TASK DETAILS - Your answer should consist solely of the lines from the one with "Write a Blender" through the one with "SC = bpy.context.scene; COL = SC.collection", copied exactly, endpoints included.

======== RECORDED DATA

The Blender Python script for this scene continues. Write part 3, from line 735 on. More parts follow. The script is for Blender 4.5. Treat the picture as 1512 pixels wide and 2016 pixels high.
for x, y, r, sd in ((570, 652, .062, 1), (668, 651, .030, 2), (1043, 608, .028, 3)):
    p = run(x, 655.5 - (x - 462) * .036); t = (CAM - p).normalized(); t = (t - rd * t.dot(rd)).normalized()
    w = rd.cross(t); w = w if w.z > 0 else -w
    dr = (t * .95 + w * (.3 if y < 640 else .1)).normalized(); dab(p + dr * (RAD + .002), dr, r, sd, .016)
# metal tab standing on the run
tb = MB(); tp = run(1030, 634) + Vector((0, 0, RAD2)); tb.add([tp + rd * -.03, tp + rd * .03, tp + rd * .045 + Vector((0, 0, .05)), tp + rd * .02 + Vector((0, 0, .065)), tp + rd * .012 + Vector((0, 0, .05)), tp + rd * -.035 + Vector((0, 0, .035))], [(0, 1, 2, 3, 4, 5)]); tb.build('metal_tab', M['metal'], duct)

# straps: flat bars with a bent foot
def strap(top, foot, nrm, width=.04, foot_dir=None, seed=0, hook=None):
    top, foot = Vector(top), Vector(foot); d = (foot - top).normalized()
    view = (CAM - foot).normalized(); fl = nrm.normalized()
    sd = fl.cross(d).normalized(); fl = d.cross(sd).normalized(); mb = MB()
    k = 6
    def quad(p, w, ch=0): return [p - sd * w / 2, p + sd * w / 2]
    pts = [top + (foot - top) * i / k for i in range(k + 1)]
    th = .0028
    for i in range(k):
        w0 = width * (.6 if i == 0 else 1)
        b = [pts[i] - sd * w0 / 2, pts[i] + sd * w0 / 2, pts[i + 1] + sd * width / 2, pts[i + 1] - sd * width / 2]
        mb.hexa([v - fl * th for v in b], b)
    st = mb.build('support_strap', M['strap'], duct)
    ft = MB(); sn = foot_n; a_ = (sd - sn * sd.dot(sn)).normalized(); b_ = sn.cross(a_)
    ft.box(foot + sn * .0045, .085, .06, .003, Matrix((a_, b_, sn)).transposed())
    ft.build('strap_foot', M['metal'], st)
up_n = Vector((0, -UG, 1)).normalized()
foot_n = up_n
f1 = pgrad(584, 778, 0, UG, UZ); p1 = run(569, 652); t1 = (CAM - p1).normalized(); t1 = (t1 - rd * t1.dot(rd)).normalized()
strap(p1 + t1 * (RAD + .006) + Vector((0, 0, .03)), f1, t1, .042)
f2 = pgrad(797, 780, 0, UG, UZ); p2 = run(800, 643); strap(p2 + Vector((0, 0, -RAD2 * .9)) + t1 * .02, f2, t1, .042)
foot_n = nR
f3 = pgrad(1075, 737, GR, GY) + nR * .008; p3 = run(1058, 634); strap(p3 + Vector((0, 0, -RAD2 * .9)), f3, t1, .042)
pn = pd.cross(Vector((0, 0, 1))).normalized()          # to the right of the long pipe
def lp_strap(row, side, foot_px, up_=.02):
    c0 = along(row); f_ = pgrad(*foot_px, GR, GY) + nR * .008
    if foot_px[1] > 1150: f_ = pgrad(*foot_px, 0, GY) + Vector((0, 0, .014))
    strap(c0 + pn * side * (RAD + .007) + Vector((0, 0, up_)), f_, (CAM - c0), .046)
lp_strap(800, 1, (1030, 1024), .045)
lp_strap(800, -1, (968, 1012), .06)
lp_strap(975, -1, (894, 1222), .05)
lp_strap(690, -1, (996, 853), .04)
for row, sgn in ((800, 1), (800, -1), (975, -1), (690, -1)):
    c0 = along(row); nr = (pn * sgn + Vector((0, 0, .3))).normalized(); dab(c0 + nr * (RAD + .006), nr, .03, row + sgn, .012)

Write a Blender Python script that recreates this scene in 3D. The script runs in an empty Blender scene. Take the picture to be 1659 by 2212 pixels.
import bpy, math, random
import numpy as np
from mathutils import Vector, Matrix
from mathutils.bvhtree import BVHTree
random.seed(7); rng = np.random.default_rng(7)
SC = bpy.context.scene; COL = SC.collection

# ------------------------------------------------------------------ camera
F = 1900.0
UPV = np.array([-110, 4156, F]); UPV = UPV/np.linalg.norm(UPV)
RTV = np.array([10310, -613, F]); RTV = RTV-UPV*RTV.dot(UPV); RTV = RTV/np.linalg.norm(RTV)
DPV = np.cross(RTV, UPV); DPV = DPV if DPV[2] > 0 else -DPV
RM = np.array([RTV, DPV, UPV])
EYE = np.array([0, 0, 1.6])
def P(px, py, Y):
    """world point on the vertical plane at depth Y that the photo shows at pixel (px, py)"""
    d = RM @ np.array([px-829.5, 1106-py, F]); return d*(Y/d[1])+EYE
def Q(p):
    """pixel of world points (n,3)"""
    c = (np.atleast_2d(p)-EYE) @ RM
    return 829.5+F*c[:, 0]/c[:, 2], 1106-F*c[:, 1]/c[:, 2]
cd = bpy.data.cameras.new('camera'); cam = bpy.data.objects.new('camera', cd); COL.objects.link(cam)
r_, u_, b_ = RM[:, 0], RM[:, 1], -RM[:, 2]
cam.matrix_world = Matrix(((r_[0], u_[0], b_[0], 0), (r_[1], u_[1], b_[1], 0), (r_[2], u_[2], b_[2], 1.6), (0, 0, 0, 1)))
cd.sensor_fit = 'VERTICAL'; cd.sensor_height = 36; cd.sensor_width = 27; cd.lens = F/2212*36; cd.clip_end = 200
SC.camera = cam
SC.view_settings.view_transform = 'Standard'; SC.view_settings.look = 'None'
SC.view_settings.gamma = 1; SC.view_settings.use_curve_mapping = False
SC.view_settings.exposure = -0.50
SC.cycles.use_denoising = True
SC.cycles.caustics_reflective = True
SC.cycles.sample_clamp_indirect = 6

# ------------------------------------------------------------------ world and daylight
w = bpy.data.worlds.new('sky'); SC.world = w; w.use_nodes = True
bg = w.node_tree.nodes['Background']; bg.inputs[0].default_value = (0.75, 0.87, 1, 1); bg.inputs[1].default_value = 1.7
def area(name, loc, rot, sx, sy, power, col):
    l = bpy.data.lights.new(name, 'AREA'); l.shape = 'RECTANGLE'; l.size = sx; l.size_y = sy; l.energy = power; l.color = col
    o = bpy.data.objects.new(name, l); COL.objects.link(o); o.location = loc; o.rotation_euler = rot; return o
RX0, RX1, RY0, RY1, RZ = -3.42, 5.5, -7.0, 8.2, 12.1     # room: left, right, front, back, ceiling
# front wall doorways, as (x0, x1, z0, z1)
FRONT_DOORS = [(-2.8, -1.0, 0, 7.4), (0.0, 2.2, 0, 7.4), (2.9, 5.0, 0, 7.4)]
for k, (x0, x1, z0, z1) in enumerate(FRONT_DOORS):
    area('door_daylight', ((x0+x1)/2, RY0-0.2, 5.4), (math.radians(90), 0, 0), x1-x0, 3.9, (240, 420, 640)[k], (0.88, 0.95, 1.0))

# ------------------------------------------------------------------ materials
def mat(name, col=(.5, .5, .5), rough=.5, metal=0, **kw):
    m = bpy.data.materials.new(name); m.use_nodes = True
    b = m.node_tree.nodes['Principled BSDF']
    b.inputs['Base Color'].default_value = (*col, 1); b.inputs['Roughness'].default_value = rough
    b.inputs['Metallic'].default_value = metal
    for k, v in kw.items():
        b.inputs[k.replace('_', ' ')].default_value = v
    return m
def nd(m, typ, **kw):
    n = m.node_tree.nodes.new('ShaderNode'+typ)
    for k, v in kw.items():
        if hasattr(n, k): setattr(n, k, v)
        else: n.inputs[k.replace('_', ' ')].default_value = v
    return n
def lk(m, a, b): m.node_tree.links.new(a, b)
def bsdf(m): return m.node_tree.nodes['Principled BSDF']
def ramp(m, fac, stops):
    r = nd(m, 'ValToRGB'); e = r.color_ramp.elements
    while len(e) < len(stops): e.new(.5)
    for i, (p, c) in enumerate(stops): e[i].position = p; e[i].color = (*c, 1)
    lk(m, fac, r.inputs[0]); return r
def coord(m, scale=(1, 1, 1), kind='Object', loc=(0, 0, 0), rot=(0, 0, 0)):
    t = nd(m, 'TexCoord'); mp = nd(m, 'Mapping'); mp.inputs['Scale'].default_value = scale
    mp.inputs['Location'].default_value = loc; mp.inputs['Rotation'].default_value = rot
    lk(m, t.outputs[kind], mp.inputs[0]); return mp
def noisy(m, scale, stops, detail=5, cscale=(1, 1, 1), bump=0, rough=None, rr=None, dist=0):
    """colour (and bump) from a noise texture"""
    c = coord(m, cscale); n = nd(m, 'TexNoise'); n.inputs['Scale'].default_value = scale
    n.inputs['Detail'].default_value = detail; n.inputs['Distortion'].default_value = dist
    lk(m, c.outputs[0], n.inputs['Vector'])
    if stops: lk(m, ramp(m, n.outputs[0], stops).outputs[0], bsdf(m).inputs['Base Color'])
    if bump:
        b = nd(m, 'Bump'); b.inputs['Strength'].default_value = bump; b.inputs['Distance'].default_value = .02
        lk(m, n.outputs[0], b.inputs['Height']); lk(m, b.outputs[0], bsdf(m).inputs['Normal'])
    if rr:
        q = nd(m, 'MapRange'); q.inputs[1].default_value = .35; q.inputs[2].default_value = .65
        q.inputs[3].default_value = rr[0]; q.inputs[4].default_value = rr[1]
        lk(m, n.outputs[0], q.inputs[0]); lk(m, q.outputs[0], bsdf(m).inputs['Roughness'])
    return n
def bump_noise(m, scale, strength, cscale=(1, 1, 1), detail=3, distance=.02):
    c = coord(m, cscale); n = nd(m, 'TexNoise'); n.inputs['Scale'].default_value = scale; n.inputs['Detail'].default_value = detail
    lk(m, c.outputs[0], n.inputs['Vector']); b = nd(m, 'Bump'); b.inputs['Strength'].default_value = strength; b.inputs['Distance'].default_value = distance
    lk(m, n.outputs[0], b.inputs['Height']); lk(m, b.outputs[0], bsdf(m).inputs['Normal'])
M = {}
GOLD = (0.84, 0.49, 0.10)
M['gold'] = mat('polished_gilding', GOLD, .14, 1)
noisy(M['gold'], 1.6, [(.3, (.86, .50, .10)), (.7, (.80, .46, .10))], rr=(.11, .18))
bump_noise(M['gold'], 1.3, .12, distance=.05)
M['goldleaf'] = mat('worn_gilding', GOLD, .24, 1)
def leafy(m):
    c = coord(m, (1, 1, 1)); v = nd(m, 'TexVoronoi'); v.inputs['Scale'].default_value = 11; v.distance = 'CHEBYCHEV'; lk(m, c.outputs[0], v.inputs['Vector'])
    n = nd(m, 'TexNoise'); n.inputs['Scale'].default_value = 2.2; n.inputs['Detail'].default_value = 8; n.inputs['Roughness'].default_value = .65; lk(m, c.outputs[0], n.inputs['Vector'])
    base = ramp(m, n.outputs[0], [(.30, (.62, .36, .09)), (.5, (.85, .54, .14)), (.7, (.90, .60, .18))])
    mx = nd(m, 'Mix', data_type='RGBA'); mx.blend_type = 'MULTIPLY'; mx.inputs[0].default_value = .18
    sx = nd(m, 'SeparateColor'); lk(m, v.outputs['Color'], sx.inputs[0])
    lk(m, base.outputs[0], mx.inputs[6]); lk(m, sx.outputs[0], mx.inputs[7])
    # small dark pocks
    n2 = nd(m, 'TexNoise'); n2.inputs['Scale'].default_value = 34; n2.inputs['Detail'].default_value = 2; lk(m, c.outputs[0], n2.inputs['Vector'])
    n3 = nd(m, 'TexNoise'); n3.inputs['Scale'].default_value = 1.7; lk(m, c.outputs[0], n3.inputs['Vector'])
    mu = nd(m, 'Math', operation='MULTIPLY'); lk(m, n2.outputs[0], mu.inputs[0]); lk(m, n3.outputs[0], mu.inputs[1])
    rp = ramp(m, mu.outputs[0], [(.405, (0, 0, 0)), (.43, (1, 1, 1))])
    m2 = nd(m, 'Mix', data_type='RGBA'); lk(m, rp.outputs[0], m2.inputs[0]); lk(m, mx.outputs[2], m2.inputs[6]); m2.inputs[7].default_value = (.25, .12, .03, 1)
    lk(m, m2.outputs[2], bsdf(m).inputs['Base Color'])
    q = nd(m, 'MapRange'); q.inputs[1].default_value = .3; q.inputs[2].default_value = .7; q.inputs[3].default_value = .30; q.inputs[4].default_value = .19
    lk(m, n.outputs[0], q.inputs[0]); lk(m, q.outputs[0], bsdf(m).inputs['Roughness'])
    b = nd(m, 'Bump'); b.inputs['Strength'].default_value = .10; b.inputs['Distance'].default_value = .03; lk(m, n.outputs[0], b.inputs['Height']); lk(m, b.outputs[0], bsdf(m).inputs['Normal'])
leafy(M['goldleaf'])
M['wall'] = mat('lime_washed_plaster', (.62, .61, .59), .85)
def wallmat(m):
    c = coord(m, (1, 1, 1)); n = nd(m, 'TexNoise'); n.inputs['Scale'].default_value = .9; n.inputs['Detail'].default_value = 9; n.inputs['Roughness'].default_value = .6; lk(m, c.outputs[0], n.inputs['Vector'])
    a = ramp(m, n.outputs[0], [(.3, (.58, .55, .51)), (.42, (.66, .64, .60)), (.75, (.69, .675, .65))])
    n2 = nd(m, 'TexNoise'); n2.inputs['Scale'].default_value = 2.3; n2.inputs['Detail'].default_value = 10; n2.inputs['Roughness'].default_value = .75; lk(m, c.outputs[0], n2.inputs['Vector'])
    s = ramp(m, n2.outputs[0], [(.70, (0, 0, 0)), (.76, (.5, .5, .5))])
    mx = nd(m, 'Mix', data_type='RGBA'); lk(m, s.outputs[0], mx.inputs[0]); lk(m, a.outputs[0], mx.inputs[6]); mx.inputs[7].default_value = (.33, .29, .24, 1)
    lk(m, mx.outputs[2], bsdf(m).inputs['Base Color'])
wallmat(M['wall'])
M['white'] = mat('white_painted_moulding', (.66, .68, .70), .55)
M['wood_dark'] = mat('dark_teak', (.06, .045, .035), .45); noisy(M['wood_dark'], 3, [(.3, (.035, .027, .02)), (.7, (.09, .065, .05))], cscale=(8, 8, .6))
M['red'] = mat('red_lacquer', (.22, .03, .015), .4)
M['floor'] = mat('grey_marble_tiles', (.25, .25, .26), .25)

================

TASK RESULT -
Write a Blender Python script that recreates this scene in 3D. The script runs in an empty Blender scene. Take the picture to be 1659 by 2212 pixels.
import bpy, math, random
import numpy as np
from mathutils import Vector, Matrix
from mathutils.bvhtree import BVHTree
random.seed(7); rng = np.random.default_rng(7)
SC = bpy.context.scene; COL = SC.collection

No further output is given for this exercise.